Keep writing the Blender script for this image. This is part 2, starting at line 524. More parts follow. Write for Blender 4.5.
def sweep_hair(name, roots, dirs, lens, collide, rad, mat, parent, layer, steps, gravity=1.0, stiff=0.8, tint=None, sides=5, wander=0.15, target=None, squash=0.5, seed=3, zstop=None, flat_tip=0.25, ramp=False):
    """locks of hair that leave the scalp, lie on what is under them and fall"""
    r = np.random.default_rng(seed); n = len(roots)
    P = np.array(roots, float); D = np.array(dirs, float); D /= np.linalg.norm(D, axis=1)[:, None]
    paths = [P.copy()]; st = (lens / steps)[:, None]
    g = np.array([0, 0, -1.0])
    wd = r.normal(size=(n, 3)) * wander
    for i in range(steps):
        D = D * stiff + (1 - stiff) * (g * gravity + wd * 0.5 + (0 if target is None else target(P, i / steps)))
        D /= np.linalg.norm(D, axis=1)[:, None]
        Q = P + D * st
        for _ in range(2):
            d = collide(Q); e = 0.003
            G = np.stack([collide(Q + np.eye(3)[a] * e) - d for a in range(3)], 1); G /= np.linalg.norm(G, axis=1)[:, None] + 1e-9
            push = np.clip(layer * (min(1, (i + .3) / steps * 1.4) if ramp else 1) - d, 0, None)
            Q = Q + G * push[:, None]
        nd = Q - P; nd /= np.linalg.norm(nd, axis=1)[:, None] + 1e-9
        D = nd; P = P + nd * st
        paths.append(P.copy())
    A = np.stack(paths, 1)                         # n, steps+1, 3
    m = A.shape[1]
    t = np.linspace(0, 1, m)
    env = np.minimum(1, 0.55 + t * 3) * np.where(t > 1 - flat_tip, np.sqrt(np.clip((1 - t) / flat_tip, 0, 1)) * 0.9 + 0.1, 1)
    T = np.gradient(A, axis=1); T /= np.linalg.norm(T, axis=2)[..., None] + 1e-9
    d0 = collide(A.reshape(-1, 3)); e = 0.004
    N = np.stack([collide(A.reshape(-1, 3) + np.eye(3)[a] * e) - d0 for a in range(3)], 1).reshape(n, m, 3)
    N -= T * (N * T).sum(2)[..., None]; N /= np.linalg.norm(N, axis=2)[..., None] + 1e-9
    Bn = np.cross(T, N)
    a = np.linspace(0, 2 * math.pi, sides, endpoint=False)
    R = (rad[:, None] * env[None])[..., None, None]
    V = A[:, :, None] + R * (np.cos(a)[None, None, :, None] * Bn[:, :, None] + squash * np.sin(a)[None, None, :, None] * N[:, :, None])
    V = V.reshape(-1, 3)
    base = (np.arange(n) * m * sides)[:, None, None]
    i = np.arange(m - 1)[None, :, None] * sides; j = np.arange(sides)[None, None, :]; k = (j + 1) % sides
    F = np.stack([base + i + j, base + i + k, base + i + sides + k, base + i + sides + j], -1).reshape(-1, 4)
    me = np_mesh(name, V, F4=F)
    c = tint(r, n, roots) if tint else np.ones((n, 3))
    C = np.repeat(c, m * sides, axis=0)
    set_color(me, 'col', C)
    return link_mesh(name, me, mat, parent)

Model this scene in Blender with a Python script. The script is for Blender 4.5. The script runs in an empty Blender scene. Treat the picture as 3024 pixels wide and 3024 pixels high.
=====
Every entry should be printed again exactly as it stands.

▶ Final result:
Keep writing the Blender script for this image. This is part 2, starting at line 524. More parts follow. Write for Blender 4.5.
def sweep_hair(name, roots, dirs, lens, collide, rad, mat, parent, layer, steps, gravity=1.0, stiff=0.8, tint=None, sides=5, wander=0.15, target=None, squash=0.5, seed=3, zstop=None, flat_tip=0.25, ramp=False):
    """locks of hair that leave the scalp, lie on what is under them and fall"""
    r = np.random.default_rng(seed); n = len(roots)
    P = np.array(roots, float); D = np.array(dirs, float); D /= np.linalg.norm(D, axis=1)[:, None]
    paths = [P.copy()]; st = (lens / steps)[:, None]
    g = np.array([0, 0, -1.0])
    wd = r.normal(size=(n, 3)) * wander
    for i in range(steps):
        D = D * stiff + (1 - stiff) * (g * gravity + wd * 0.5 + (0 if target is None else target(P, i / steps)))
        D /= np.linalg.norm(D, axis=1)[:, None]
        Q = P + D * st
        for _ in range(2):
            d = collide(Q); e = 0.003
            G = np.stack([collide(Q + np.eye(3)[a] * e) - d for a in range(3)], 1); G /= np.linalg.norm(G, axis=1)[:, None] + 1e-9
            push = np.clip(layer * (min(1, (i + .3) / steps * 1.4) if ramp else 1) - d, 0, None)
            Q = Q + G * push[:, None]
        nd = Q - P; nd /= np.linalg.norm(nd, axis=1)[:, None] + 1e-9
        D = nd; P = P + nd * st
        paths.append(P.copy())
    A = np.stack(paths, 1)                         # n, steps+1, 3
    m = A.shape[1]
    t = np.linspace(0, 1, m)
    env = np.minimum(1, 0.55 + t * 3) * np.where(t > 1 - flat_tip, np.sqrt(np.clip((1 - t) / flat_tip, 0, 1)) * 0.9 + 0.1, 1)
    T = np.gradient(A, axis=1); T /= np.linalg.norm(T, axis=2)[..., None] + 1e-9
    d0 = collide(A.reshape(-1, 3)); e = 0.004
    N = np.stack([collide(A.reshape(-1, 3) + np.eye(3)[a] * e) - d0 for a in range(3)], 1).reshape(n, m, 3)
    N -= T * (N * T).sum(2)[..., None]; N /= np.linalg.norm(N, axis=2)[..., None] + 1e-9
    Bn = np.cross(T, N)
    a = np.linspace(0, 2 * math.pi, sides, endpoint=False)
    R = (rad[:, None] * env[None])[..., None, None]
    V = A[:, :, None] + R * (np.cos(a)[None, None, :, None] * Bn[:, :, None] + squash * np.sin(a)[None, None, :, None] * N[:, :, None])
    V = V.reshape(-1, 3)
    base = (np.arange(n) * m * sides)[:, None, None]
    i = np.arange(m - 1)[None, :, None] * sides; j = np.arange(sides)[None, None, :]; k = (j + 1) % sides
    F = np.stack([base + i + j, base + i + k, base + i + sides + k, base + i + sides + j], -1).reshape(-1, 4)
    me = np_mesh(name, V, F4=F)
    c = tint(r, n, roots) if tint else np.ones((n, 3))
    C = np.repeat(c, m * sides, axis=0)
    set_color(me, 'col', C)
    return link_mesh(name, me, mat, parent)

Model this scene in Blender with a Python script. The script is for Blender 4.5. The script runs in an empty Blender scene. Treat the picture as 3024 pixels wide and 3024 pixels high.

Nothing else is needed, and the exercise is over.